All signs point to me
being in Rio de Janeiro, a city I’ve dreamed of visiting ever since I first saw
the movie Black Orpheus in college. I did actually visit several years
back with my wife and younger daughter, but I only had two days before I had to
teach in Sao Paolo and there was an uncharacteristic fog that obscured the
telltale sights of Sugarloaf and Corcovado. I did get to eat in the “Girl from
Ipanema” café and walk along Copacabana Beach back then, but it all felt like a
practice visit.
Now I’m here again and
yesterday I played tourist and did get up Sugarloaf to enjoy the spectacular
view. One marquee marked the temperature at 42 Celsius, which translates to
around 108 degrees Fahrenheit by my math. Which it probably was in the direct
sunlight. A blessed afternoon nap
and then out to a shopping mall to hear the sax player I jammed with yesterday
play with a guitarist (alas! no piano available) in a wine bar at a shopping
mall. Then back to the apartment to sit with my host’s nephew and watch the TV
series “Breaking Bad”—filmed in Arizona, streamed on Netflix, with Portuguese
subtitles. Then to my bed with my book that takes place in Washington DC and
the Brazilian Amazon. Where exactly am I again?
This morning, knocked my
e-mails down like obedient toy soldiers all the way to zero, wrote a bit more
on my emerging book, went down to the subway to downtown to check out my room in the
Conservatory where I’ll be teaching.
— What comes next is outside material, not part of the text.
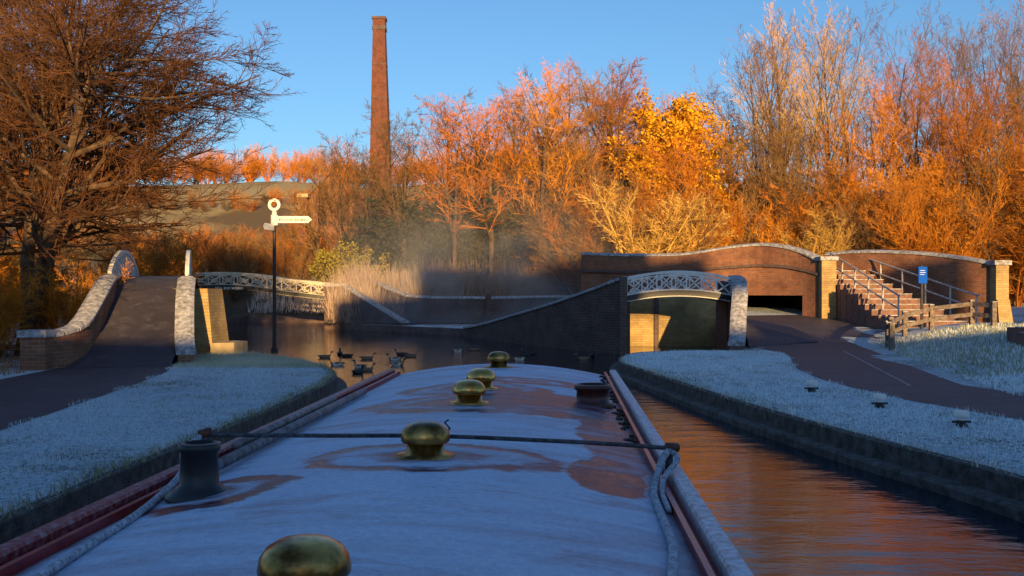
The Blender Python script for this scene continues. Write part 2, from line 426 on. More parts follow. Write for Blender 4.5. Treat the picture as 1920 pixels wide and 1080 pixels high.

Lunched at a vegetarian restaurant and hopped on a bus zooming along the coast with its green strips along the road with palm
trees. Suddenly, I’m five years old again on my first vacation with beaches
and palm trees in Miami, the first sense that there was more to the world than
the few mile radius I had known in Roselle, New Jersey. Now there is thunder out
the window as I sit and write and it could be summertime in Michigan.
How many worlds we carry
with us! In any one moment, we can enter a multitude of universes through
books, through recorded music, through day dreaming, through thinking or
writing or singing or playing an instrument. Wi fi everywhere ups the ante, as
does Skype and Netflix and Pandora. Be anywhere anytime in a quick
click. That’s the world— or
rather worlds— we inhabit and it’s at once glorious and maddening. By being everywhere,
it makes it hard to be wholly anywhere.
But I’m about to re-enter
my own portable temple that I carry in my hands, feet, voice and mind, the Orff
workshop with a group of new folks in a circle. It’s the same wherever I am and
yet also distinct. Three days of that and then a promise to myself to shut off
the damn computer and get myself out to Copacabana Beach and up to Corcovado
and maybe to a samba school or candomble service or choro concert. To be here.
Now. To make Baba Ram Dass proud. Let’s hope.